**WORK TO BE COMPLETED**
Skip the pictures. Reproduce all other material exactly.

**PROVIDED MATERIAL**
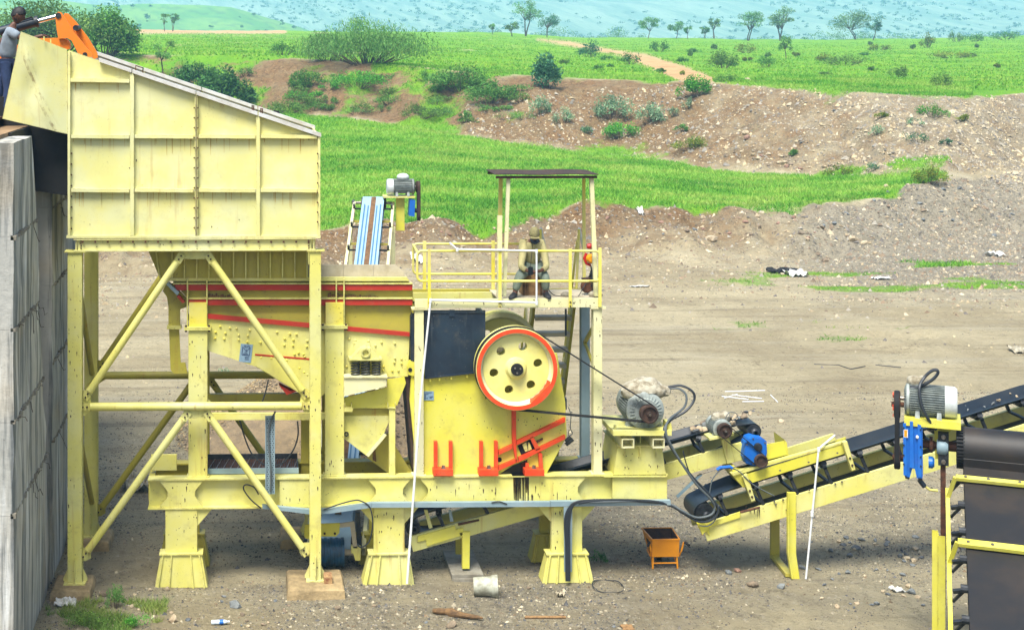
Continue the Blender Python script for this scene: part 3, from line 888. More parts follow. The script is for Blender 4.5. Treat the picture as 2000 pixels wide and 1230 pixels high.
def runs(mb, x0, x1, y, Yp, n, lmax):                                # thin rust runs below edges
    for _ in range(n):
        x = r_.uniform(x0, x1); L = r_.uniform(4, lmax); w = r_.uniform(.3, .8)
        mb.pprism([(x - w, y), (x + w, y), (x + w * .3, y + L), (x - w * .3, y + L)], Yp - .0012, Yp - .0004)
for y in (271, 376):
    for i in range(4): runs(rr_, xs[i] + 8, xs[i + 1] - 8, y, HY + .05, 9, 34)
runs(rr_, 142, 250, 163, HY + .05, 8, 26)
setp(build(rr_, 'rust_runs', M['rustrun'], hop), kind='stuff')
for x in (272, 494, 511):                                          # lifting loops on the cap
    w = 7 if x == 272 else 1.5
    a, b = P(x - w, slope_y(x - w) - 4, HY), P(x + w, slope_y(x + w) - 4, HY)
    h_ = Vector((0, 0, .09))
    build(MB().path([a, a + h_, b + h_, b], .012, 6), 'lifting_loop', M['rust'], hop)
# wing plate at the loading side: a dented sheet
def wing():
    mb = MB(); n = 14
    q = [P(40, 62, HY - .32), P(131, 97, HY - .01), P(132, 262, HY - .01), P(5, 232, HY - .42)]
    vs = []
    for j in range(n + 1):
        for i in range(n + 1):
            u, v = i / n, j / n
            p = (q[0] * (1 - u) + q[1] * u) * (1 - v) + (q[3] * (1 - u) + q[2] * u) * v
            e = u - (.12 + .85 * (v - .12))                    # diagonal crease
            dz = -.07 * math.exp(-(e / .09) ** 2) * max(0, min(1, (v - .1) * 6)) + .035 * math.sin(3.2 * v + 1) * (1 - u)
            dz += .05 * math.exp(-((u - .38) / .13) ** 2 - ((v - .55) / .2) ** 2)
            vs.append((p.x, p.y + dz, p.z))
    N = len(vs)
    vs += [(a, b + .012, c) for a, b, c in vs]
    fs = []
    for j in range(n):
        for i in range(n):
            k = j * (n + 1) + i
            fs.append((k, k + n + 1, k + n + 2, k + 1)); fs.append((N + k, N + k + 1, N + k + n + 2, N + k + n + 1))
    for i in range(n):
        fs.append((i + 1, N + i + 1, N + i, i)); k = n * (n + 1) + i; fs.append((k, N + k, N + k + 1, k + 1))
        k = i * (n + 1); fs.append((k, N + k, N + k + n + 1, k + n + 1)); k += n; fs.append((k + n + 1, N + k + n + 1, N + k, k))
    return mb.add(vs, fs)
wg = build(wing(), 'wing_plate', M['pale'], hop, smooth=True)
for x in (86, 99):
    a = P(x, 62 + (x - 40) * .38 + 1, HY - .2)
    build(MB().bar(a, a + Vector((0, 0, .075)), .02, .02, (0, 1, 0)), 'latch_lug', M['frame'], wg)
cur = MB()                                                           # black sheet added as the shade behind and below the wing plate
q = [P(-6, 234, HY - .2), P(131, 263, HY + .1), P(131, 345, HY + .1), P(70, 268, HY + .1)]
cur.add([(WX - 1.5, HY + .25, 8.35), (x0 - .02, HY + .25, 8.15), (x0 - .02, HY + .25, 6.6), (WX - 1.5, HY + .25, 6.9),
         (WX - 1.5, HY + .28, 8.35), (x0 - .02, HY + .28, 8.15), (x0 - .02, HY + .28, 6.6), (WX - 1.5, HY + .28, 6.9)],
        [(0, 3, 2, 1), (4, 5, 6, 7), (0, 1, 5, 4), (2, 3, 7, 6), (1, 2, 6, 5), (0, 4, 7, 3)])
build(cur, 'shade_panel', M['black'], hop)
hk = thing('black_hook', 'small black bent hook on the hopper rim near its low end', 'hook', P(546, 236, HB))
a = P(548, 238, HB + .02)
build(MB().path([a, a + Vector((-.02, 0, .1)), a + Vector((-.06, 0, .19)), a + Vector((-.1, 0, .2)), a + Vector((-.12, 0, .14))], .03, 7), 'hook_bar', M['black'], hk)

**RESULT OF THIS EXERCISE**
Continue the Blender Python script for this scene: part 3, from line 888. More parts follow. The script is for Blender 4.5. Treat the picture as 2000 pixels wide and 1230 pixels high.
def runs(mb, x0, x1, y, Yp, n, lmax):                                # thin rust runs below edges
    for _ in range(n):
        x = r_.uniform(x0, x1); L = r_.uniform(4, lmax); w = r_.uniform(.3, .8)
        mb.pprism([(x - w, y), (x + w, y), (x + w * .3, y + L), (x - w * .3, y + L)], Yp - .0012, Yp - .0004)
for y in (271, 376):
    for i in range(4): runs(rr_, xs[i] + 8, xs[i + 1] - 8, y, HY + .05, 9, 34)
runs(rr_, 142, 250, 163, HY + .05, 8, 26)
setp(build(rr_, 'rust_runs', M['rustrun'], hop), kind='stuff')
for x in (272, 494, 511):                                          # lifting loops on the cap
    w = 7 if x == 272 else 1.5
    a, b = P(x - w, slope_y(x - w) - 4, HY), P(x + w, slope_y(x + w) - 4, HY)
    h_ = Vector((0, 0, .09))
    build(MB().path([a, a + h_, b + h_, b], .012, 6), 'lifting_loop', M['rust'], hop)
# wing plate at the loading side: a dented sheet
def wing():
    mb = MB(); n = 14
    q = [P(40, 62, HY - .32), P(131, 97, HY - .01), P(132, 262, HY - .01), P(5, 232, HY - .42)]
    vs = []
    for j in range(n + 1):
        for i in range(n + 1):
            u, v = i / n, j / n
            p = (q[0] * (1 - u) + q[1] * u) * (1 - v) + (q[3] * (1 - u) + q[2] * u) * v
            e = u - (.12 + .85 * (v - .12))                    # diagonal crease
            dz = -.07 * math.exp(-(e / .09) ** 2) * max(0, min(1, (v - .1) * 6)) + .035 * math.sin(3.2 * v + 1) * (1 - u)
            dz += .05 * math.exp(-((u - .38) / .13) ** 2 - ((v - .55) / .2) ** 2)
            vs.append((p.x, p.y + dz, p.z))
    N = len(vs)
    vs += [(a, b + .012, c) for a, b, c in vs]
    fs = []
    for j in range(n):
        for i in range(n):
            k = j * (n + 1) + i
            fs.append((k, k + n + 1, k + n + 2, k + 1)); fs.append((N + k, N + k + 1, N + k + n + 2, N + k + n + 1))
    for i in range(n):
        fs.append((i + 1, N + i + 1, N + i, i)); k = n * (n + 1) + i; fs.append((k, N + k, N + k + 1, k + 1))
        k = i * (n + 1); fs.append((k, N + k, N + k + n + 1, k + n + 1)); k += n; fs.append((k + n + 1, N + k + n + 1, N + k, k))
    return mb.add(vs, fs)
wg = build(wing(), 'wing_plate', M['pale'], hop, smooth=True)
for x in (86, 99):
    a = P(x, 62 + (x - 40) * .38 + 1, HY - .2)
    build(MB().bar(a, a + Vector((0, 0, .075)), .02, .02, (0, 1, 0)), 'latch_lug', M['frame'], wg)
cur = MB()                                                           # black sheet added as the shade behind and below the wing plate
q = [P(-6, 234, HY - .2), P(131, 263, HY + .1), P(131, 345, HY + .1), P(70, 268, HY + .1)]
cur.add([(WX - 1.5, HY + .25, 8.35), (x0 - .02, HY + .25, 8.15), (x0 - .02, HY + .25, 6.6), (WX - 1.5, HY + .25, 6.9),
         (WX - 1.5, HY + .28, 8.35), (x0 - .02, HY + .28, 8.15), (x0 - .02, HY + .28, 6.6), (WX - 1.5, HY + .28, 6.9)],
        [(0, 3, 2, 1), (4, 5, 6, 7), (0, 1, 5, 4), (2, 3, 7, 6), (1, 2, 6, 5), (0, 4, 7, 3)])
build(cur, 'shade_panel', M['black'], hop)
hk = thing('black_hook', 'small black bent hook on the hopper rim near its low end', 'hook', P(546, 236, HB))
a = P(548, 238, HB + .02)
build(MB().path([a, a + Vector((-.02, 0, .1)), a + Vector((-.06, 0, .19)), a + Vector((-.1, 0, .2)), a + Vector((-.12, 0, .14))], .03, 7), 'hook_bar', M['black'], hk)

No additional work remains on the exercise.